- _Data rows_

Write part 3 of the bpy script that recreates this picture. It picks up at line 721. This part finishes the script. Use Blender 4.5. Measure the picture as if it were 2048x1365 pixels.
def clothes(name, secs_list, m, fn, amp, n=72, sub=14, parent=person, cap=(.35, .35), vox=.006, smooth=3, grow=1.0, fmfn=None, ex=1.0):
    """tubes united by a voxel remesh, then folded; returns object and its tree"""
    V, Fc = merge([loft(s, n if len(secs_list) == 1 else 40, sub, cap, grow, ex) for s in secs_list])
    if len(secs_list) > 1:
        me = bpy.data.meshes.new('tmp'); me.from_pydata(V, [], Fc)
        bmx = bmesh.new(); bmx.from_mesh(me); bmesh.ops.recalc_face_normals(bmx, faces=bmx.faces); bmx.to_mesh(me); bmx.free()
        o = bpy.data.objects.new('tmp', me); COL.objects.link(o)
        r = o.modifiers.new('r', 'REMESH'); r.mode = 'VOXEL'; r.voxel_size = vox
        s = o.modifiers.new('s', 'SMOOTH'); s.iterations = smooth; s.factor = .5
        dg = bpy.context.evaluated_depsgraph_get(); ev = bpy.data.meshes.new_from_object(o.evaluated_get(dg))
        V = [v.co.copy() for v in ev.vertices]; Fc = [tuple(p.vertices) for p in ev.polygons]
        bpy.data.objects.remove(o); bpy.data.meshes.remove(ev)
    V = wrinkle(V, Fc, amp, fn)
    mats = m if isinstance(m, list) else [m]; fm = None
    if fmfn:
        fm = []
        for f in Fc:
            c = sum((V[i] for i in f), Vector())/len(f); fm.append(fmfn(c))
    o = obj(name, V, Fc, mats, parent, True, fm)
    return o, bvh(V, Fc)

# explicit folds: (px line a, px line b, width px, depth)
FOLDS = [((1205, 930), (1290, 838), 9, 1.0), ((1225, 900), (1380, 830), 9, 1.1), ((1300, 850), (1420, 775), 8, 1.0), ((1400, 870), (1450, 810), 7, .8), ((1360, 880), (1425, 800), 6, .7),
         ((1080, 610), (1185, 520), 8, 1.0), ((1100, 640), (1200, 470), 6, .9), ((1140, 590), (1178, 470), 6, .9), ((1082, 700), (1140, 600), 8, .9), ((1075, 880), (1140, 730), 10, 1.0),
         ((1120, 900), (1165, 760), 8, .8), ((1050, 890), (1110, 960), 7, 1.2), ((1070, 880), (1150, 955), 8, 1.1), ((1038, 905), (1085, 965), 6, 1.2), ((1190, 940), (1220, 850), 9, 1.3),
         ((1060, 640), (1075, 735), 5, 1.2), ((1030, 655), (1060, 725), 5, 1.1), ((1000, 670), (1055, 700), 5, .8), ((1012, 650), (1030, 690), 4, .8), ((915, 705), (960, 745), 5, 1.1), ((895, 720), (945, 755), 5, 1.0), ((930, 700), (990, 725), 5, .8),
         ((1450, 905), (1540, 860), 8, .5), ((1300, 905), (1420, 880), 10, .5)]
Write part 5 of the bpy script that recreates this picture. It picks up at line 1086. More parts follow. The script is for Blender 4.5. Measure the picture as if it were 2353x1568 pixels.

- _Written problem_
List each line in the listing that contains the string "Write".

- _Reply to the task_
Write part 3 of the bpy script that recreates this picture. It picks up at line 721. This part finishes the script. Use Blender 4.5. Measure the picture as if it were 2048x1365 pixels.
Write part 5 of the bpy script that recreates this picture. It picks up at line 1086. More parts follow. The script is for Blender 4.5. Measure the picture as if it were 2353x1568 pixels.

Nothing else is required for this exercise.